I do believe that Ennis finally figured out that Jack loved Ennis – but it took a bit of doing. In the bus station, Ennis told Cassie “I was probably no fun anyways, was I?” (Harkening back to Ennis’ comment to Jack in the final lake scene about “a good time.”) And she informed him that “Ennis, girls don’t fall in love with fun” – preceded by a ‘huh’ that drips with “I can’t believe you just said that. Are you that foolish?” Here, Ennis realizes that his times with Jack were not just fun and that Jack did not just fall in love with fun. Ennis looks as if he’s thinking, “Wow! Jack didn’t fall in love with fun, Jack fell in love with me.”
Deep down in an area that Ennis doesn’t communicate with, Ennis loved Jack. But on the surface – which is where Ennis (island) del Mar (of the sea) lives – it was all just fun – it was a “thing” that grabbed him – at least, this is how Ennis rationalized it to himself. In the final scene between Jack and Ennis, as the camera pans from Jack’s right to his left, and Jack is, presumably, weighing Ennis, Ennis says “We had a good time that year, didn’t we?” Ennis would only allow himself to believe that his dalliances with Jack were just fun, like going out hunting, fishing, or camping, with any other buddy, except that in Jack’s case, “something grabs hold of us.” But Cassie made Ennis realize on the surface, where Ennis lives, that Jack fell in love with Ennis.
Note also that when Junior tells Ennis she’s getting married, he doesn’t respond with the usual “Do you love him?” – as most fathers would. Ennis says “Now this Kurt fella… he loves you?” This signals to us that Ennis has made the connection that Jack loved Ennis (thanks also to the shirts).
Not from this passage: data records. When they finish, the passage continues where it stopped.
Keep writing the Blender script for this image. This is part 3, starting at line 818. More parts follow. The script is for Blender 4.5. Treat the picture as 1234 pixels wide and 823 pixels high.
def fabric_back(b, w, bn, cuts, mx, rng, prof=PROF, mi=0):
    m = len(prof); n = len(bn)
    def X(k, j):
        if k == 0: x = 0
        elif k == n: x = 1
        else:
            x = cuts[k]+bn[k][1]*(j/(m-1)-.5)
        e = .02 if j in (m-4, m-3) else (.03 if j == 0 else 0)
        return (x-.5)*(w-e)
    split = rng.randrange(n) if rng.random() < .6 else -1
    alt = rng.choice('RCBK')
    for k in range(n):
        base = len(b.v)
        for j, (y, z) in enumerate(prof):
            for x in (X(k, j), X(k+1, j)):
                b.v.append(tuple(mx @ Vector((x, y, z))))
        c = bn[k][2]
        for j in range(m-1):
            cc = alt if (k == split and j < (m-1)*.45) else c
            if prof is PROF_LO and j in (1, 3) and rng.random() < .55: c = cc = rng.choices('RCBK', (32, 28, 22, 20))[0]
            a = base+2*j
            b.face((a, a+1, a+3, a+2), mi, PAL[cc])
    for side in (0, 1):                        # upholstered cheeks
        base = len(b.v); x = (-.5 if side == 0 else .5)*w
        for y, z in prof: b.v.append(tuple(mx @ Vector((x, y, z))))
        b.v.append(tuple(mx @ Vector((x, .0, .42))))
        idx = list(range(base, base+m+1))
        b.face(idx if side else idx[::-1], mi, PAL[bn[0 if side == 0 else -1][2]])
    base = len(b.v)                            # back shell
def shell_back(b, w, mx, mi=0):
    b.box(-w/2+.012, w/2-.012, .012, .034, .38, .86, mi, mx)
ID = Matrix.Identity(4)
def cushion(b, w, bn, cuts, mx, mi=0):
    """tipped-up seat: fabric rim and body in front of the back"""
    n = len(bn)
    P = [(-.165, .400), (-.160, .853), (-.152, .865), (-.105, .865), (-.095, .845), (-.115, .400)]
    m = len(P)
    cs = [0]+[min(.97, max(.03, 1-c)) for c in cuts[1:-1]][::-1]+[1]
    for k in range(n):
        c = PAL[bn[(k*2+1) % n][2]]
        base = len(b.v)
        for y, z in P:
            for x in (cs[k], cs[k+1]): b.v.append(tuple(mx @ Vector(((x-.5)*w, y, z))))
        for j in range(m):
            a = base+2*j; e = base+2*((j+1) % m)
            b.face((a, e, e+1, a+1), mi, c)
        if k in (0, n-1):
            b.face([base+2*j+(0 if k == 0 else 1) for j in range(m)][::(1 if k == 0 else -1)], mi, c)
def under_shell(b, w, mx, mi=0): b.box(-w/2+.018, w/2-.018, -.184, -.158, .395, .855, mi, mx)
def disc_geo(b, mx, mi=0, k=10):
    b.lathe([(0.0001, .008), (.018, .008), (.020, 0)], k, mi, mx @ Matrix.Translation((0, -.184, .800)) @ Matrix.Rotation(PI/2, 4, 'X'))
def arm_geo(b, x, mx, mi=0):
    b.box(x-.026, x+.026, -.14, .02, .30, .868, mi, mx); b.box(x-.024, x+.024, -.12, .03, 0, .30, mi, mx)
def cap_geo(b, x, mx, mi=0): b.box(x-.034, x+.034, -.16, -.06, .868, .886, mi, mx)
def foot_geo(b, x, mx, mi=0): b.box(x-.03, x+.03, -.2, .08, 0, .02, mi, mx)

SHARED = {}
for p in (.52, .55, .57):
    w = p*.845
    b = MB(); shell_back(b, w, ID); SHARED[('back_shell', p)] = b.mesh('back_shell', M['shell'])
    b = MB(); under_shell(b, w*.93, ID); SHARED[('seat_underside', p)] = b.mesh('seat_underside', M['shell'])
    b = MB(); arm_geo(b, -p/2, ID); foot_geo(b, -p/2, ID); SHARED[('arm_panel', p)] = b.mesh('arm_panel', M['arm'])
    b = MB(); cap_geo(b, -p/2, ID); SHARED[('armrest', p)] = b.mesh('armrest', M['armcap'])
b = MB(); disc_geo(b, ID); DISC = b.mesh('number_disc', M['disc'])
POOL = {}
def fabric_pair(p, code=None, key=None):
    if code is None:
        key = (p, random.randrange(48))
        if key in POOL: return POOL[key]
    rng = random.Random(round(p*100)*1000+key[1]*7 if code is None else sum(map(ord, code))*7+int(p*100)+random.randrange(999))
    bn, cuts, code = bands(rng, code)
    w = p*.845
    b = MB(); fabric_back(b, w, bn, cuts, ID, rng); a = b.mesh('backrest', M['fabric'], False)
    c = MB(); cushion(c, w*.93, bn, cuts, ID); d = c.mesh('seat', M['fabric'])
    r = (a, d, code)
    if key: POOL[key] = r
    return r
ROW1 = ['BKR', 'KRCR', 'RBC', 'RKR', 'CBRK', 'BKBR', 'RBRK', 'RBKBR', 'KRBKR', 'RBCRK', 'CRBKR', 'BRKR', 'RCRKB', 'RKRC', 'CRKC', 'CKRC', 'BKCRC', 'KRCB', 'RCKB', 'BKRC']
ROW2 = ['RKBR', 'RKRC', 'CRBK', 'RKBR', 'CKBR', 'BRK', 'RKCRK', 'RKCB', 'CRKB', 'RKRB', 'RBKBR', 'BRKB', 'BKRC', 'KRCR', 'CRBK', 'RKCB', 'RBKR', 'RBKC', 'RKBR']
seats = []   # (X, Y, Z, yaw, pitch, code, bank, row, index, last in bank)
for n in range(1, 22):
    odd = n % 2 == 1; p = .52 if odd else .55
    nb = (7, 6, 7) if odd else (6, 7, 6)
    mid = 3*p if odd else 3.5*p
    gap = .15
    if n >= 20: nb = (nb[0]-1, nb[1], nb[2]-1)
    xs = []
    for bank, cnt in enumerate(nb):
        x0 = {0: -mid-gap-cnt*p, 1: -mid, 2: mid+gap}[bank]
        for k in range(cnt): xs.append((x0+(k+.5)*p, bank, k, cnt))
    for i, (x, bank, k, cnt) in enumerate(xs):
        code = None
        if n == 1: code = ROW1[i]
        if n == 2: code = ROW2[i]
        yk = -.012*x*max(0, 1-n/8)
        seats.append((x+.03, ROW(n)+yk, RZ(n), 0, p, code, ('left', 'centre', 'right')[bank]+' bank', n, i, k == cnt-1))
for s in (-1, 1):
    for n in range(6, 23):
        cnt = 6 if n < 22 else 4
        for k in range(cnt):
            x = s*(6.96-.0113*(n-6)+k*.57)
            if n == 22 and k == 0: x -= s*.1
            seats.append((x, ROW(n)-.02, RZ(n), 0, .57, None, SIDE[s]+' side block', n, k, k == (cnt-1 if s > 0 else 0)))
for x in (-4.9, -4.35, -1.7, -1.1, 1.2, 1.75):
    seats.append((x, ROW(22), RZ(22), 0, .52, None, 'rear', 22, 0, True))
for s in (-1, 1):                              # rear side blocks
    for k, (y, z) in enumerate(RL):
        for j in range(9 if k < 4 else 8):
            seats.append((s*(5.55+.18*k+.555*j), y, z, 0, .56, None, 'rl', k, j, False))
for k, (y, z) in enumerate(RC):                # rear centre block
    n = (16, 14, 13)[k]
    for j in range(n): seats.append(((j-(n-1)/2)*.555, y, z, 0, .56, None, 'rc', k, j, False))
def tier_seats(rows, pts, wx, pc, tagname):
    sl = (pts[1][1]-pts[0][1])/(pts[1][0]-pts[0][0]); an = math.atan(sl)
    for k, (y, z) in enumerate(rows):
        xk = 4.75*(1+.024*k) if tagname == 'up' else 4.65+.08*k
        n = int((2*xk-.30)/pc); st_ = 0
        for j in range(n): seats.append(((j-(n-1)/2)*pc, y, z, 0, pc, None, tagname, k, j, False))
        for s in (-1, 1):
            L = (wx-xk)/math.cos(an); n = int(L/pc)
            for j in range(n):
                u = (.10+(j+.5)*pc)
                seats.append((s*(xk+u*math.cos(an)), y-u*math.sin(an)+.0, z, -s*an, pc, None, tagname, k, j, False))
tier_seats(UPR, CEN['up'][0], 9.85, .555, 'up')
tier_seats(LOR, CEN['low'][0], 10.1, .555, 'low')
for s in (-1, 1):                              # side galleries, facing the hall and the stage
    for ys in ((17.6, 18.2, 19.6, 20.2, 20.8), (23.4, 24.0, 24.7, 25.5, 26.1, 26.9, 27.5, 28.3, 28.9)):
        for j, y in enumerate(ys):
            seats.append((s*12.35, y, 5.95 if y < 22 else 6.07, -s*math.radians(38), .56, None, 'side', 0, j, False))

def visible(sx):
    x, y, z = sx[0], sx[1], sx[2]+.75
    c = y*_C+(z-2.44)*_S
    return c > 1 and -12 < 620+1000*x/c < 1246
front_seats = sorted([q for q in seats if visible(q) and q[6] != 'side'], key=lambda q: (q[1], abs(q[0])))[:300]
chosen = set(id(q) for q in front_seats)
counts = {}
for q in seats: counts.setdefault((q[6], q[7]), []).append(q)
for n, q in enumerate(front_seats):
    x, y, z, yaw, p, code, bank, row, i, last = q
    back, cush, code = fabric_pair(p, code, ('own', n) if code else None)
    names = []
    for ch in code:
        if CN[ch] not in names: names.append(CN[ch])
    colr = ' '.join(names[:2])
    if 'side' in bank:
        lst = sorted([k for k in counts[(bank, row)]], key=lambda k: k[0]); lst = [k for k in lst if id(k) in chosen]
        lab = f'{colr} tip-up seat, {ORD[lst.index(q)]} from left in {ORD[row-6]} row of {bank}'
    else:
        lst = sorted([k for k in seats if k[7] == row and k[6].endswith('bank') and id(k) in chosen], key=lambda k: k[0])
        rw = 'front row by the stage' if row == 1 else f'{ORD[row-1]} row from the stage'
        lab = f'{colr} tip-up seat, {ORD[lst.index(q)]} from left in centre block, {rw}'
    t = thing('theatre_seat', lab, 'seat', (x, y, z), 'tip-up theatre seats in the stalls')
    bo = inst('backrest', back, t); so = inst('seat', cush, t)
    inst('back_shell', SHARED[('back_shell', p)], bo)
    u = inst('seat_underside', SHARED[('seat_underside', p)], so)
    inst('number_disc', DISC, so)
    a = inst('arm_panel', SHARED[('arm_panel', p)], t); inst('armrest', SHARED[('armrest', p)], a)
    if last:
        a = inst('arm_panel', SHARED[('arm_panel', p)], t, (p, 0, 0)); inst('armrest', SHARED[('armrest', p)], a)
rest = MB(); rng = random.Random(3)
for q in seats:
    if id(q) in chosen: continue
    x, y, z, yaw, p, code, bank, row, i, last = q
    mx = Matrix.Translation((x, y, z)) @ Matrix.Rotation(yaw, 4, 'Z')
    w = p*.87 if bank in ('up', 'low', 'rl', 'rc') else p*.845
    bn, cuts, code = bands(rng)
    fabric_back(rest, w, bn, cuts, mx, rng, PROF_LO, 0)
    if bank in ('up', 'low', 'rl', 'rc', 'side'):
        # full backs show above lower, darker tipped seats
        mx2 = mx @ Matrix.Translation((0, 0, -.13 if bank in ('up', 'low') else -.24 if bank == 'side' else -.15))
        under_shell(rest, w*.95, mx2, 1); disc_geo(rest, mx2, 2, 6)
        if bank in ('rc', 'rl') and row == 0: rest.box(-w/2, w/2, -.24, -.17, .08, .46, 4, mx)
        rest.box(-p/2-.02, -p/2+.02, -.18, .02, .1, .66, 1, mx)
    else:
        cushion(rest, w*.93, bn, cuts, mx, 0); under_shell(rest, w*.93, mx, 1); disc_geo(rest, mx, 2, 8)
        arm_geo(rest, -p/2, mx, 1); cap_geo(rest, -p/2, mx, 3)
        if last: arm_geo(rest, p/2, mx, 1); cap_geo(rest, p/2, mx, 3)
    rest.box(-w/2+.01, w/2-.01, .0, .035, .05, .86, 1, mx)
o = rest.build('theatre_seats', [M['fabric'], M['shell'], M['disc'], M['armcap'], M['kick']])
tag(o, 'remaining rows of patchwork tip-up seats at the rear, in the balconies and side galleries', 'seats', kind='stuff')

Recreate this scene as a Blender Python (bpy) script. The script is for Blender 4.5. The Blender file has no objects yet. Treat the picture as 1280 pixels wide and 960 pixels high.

And so we end our story of Ennis del Mar at a closet, with a postcard and the two shirts. He has carefully arranged his memories of Jack and of Brokeback Mountain. He keeps the picture of Brokeback hanging straight. He snaps a button. When the shirts were in Jack’s closet, Jack’s shirt was on top of Ennis’ shirt. Jack had his arms around Ennis, comforting him. Now, in probably his only act of true acknowledgement that what he felt for Jack was love, Ennis has hung the shirts with Ennis’ arms wrapped around Jack, holding him forever.